Travel & Expat Lifestyle Magazine

Buying Real Estate in Ireland

The process of buying real estate in Ireland is straight forward. You are required to have a registered Irish lawyer to go through with this process. The standard of living in Ireland is very high, but the cost of living varies depending on whether you are in an urban or rural district.

Attorneys and Real Estate Agents

A solicitor, or lawyer, is required to purchase real estate in Ireland. This person is necessary to legally transfer the ownership of the Irish property. Your lawyer must be qualified and registered with the Incorporated Law Society of Ireland.

A real estate agent is helpful in researching the types of properties that are suitable to your best interests.

Rules, Regulations and Restrictions

There are no restrictions on foreign ownership of real estate in Ireland. It is required that you have a qualified lawyer, however, for the legal processes.

One thing you should be aware of is setting up a loan approval with an Irish bank. Though not necessary, it is a good idea to have this taken care of before you settle on a property, or at least start doing some research and get an idea of financing options.  You should contact Irish banks and speak with lending representatives. They will let you know how much they are willing to lend you based on your credit, income and employment record. Click here for more details about mortgages in Ireland.

General Process

Once you find a property that suits your best interest, you should make an offer. Your offer is not legally binding. If you find problems with the property after you have it surveyed, you can change your initial offer. Make sure you tell everyone that your offer is conditional. Keep in mind that this offer is also conditional on the side of the seller, so they can change their minds or raise the price of the property.

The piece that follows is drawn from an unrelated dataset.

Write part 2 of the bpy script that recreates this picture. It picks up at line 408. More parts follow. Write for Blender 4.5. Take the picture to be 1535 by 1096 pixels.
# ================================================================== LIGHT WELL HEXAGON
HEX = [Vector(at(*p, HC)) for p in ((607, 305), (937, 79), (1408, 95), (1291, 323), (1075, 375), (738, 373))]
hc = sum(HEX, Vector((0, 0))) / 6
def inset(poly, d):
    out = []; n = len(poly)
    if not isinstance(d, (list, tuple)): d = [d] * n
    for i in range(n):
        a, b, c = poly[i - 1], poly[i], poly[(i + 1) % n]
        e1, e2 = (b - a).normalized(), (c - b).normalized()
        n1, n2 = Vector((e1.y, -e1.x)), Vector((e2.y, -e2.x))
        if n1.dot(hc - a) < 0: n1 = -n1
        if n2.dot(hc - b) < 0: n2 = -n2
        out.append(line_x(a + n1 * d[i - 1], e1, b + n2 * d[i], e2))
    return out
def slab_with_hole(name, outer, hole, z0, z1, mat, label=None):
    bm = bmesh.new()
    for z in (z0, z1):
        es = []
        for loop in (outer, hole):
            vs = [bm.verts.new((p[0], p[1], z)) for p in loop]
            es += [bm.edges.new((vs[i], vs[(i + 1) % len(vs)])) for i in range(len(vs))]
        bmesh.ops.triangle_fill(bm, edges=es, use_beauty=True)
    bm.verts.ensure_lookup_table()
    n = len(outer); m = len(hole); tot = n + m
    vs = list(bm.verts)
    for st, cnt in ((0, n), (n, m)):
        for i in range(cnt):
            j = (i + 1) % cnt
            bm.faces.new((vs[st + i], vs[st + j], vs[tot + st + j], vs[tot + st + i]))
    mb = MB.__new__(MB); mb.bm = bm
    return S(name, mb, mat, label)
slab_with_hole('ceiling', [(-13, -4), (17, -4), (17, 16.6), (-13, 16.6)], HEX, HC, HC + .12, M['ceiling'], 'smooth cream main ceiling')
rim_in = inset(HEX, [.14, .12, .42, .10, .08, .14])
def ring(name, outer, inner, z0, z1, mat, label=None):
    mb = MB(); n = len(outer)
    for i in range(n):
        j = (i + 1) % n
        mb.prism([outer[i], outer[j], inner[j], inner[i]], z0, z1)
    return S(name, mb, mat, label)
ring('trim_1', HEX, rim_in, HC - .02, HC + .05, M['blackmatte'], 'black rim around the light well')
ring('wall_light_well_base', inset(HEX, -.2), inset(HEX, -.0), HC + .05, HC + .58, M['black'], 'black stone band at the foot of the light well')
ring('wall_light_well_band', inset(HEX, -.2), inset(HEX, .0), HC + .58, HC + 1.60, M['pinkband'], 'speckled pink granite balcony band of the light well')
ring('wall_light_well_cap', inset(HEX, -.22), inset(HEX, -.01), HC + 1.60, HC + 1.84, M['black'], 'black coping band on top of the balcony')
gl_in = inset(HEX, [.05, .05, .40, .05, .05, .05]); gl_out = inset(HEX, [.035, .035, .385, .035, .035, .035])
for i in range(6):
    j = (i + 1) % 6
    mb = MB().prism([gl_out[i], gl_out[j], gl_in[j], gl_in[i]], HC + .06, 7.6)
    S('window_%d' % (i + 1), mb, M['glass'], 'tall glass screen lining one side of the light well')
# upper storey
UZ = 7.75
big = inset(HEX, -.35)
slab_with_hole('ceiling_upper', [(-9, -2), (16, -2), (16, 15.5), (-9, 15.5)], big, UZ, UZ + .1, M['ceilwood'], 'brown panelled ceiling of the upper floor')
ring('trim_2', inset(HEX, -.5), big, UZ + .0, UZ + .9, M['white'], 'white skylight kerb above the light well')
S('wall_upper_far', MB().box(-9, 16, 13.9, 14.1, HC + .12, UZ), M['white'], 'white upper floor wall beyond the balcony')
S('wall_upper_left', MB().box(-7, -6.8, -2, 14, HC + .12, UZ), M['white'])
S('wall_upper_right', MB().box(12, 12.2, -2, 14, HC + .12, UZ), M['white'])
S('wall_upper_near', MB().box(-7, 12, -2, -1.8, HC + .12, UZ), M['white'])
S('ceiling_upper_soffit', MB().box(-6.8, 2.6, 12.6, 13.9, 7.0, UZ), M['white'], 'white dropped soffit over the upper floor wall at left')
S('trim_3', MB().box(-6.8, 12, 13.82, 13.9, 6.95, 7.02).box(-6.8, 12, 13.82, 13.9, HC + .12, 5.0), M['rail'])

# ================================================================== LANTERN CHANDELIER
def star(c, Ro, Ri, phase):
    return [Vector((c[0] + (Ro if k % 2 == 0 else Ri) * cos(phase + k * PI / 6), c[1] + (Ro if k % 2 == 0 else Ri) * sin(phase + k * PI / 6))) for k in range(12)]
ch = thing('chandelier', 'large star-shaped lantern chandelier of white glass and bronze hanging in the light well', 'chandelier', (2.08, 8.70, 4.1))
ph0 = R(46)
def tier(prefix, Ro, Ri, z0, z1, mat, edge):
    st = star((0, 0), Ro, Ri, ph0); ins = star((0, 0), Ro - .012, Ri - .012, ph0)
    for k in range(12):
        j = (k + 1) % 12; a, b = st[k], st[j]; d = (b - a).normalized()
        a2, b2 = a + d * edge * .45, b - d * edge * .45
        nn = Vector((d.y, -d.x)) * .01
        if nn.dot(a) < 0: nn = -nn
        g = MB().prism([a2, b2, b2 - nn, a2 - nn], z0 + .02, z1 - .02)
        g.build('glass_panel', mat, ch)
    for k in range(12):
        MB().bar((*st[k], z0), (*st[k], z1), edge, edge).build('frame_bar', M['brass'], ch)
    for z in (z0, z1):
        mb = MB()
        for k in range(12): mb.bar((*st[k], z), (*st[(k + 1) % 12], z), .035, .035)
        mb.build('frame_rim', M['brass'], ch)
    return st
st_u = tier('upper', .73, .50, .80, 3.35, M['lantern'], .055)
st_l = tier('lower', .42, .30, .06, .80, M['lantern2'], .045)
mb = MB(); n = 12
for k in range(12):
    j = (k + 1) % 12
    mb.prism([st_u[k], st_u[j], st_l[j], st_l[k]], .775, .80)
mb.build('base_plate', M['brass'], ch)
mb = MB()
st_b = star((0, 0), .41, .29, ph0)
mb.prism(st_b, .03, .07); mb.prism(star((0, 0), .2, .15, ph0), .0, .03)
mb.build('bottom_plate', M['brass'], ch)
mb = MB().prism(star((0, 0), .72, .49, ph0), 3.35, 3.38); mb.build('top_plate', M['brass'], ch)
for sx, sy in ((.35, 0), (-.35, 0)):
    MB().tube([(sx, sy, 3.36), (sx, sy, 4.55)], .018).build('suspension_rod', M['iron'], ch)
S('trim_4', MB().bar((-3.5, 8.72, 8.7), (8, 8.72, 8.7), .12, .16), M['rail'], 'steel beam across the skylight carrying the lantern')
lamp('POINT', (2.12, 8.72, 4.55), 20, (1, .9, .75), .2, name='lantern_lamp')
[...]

If your offer settles , the next step in the process is to agree to a date for exchanging contracts. It will usually be done at your lawyer’s office. You will probably have to put down a 10% deposit (meaning 10% of the total purchase price). Your lawyer will then do research about the property, to make sure there are no problems with the title or any planning issues that may be of concern to you.

Your lawyer will then come up with a Completion date between you, the seller and the seller’s lawyer. It is usually five to eight weeks after you sign the initial contracts. If everything turns out positive and there are no outstanding mortgages or confusions with the titles of your prospective property, then you should go ahead with signing the deed of purchase. The ownership of property will be transferred in your name. You will be required to pay fees your lawyer, and the government for taxes and duties.

After you sign the completion contract, the balance of the price after the deposit must be paid off. The best way to do this is through a banker’s draft. Your lawyer can immediately confirm this payment and get the receipt. This payment must be paid in the Irish euro currency. After this balance has been paid, your lawyer can obtain your receipt and a copy of the purchase deed. The property is then yours.